Would I suggest this book? Yeah. Would I suggest skipping the first half? No. Because I bet most people wouldn't have noticed the joke killing funny annoucements. Or maybe they would. But I bet because I mentioned it, you will most certainly notice it now!

Monday, August 22, 2011

Lay Me Down- L. Marie Cook

I had to start this review process somewhere. I've been searching all day on Amazon for a self-published book to review, preferably one that has not been reviewed yet.  Even my own book has three Amazon reviews. But the main reason I started this book review blog was because I couldn't get any book bloggers to review my book. So as uncouth as it may seem, I'm going to review it my fucking self! But for the greater good, I will at least try not to be such an asshole and stroke my own ego too much.

Lay Me Down- By L. Marie Cook

Genre: Humor, non-fiction

Availability: Amazon and Kindle 

Rating:  Biff

I know what you're thinking, "she gave herself a Biff because its her book." And you know what? It's my Book Blog too! But seriously.

Its very funny and honest account of a young girl's journey through sex, love and relationships. The book has a very conversational tone. The stories are unique as well as identifiable. We all have snuck out of the house, felt nervous around the opposite sex, made embarrassing yet laughable mistakes, been in relationships and hopefully we all have had sex. This book ignites those memories for many readers while also providing entertaining insight into some of the less common milestones such as threesomes, anxiety attacks, and abortion. If you are old enough to remember where you were for The New Millennium and young enough to have acid flash backs, you will most likely enjoy this book.  And if the word "fuck" bothers you, you will most likely not like this book.

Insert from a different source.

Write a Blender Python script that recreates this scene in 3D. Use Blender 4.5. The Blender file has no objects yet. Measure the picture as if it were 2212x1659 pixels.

The book spans a decade from the loss of virginity at thirteen to a new found confidence and self-guidance at twenty-three. The journey is vast but the stories are quick-witted. Its fun to see the major changes that result from growing up, making mistakes and letting one's guard and inhibitions drop to the floor like a pair of skinny jeans at a King of Leon concert. On this voyage of the heart and vagina, we learn that going down on a girl is not always as good of an idea as it seems, you can try as hard as you want but some butt's aren't made for fucking and just because he makes you weak in the knees doesn't mean he's not a pathological liar who will steal your credit card.  We also learn that sisters can be cruel but with time they may save your ass, on the abortion table its possible to find the doctor sexy and no matter how much you love a man it hurts when he doesn't choose you.

The most common phrases used to describe this book are, "laugh-out-loud" funny and "could not put it down". Its not a very long book and most avid readers could plow through it is as little to 3-6 hours. Especially if they don't put it down. There are some great one liners that even get me saying, "I can't believe I wrote that." I too will laugh-out-loud even though it's my own shit. The stories will suck you in so much that while trying to do later round editing I would find my self reading and laughing instead of looking for errors.

There are a few typos. As with anything self-published these days, you can expect a few. But there are definitely not so many that the reader finds them-self annoyed and distracted and fully removed.

Overall its a great, quick, funny read that will leave you wanting more. It's not for anyone who takes them-self too seriously, because I most certainly don't.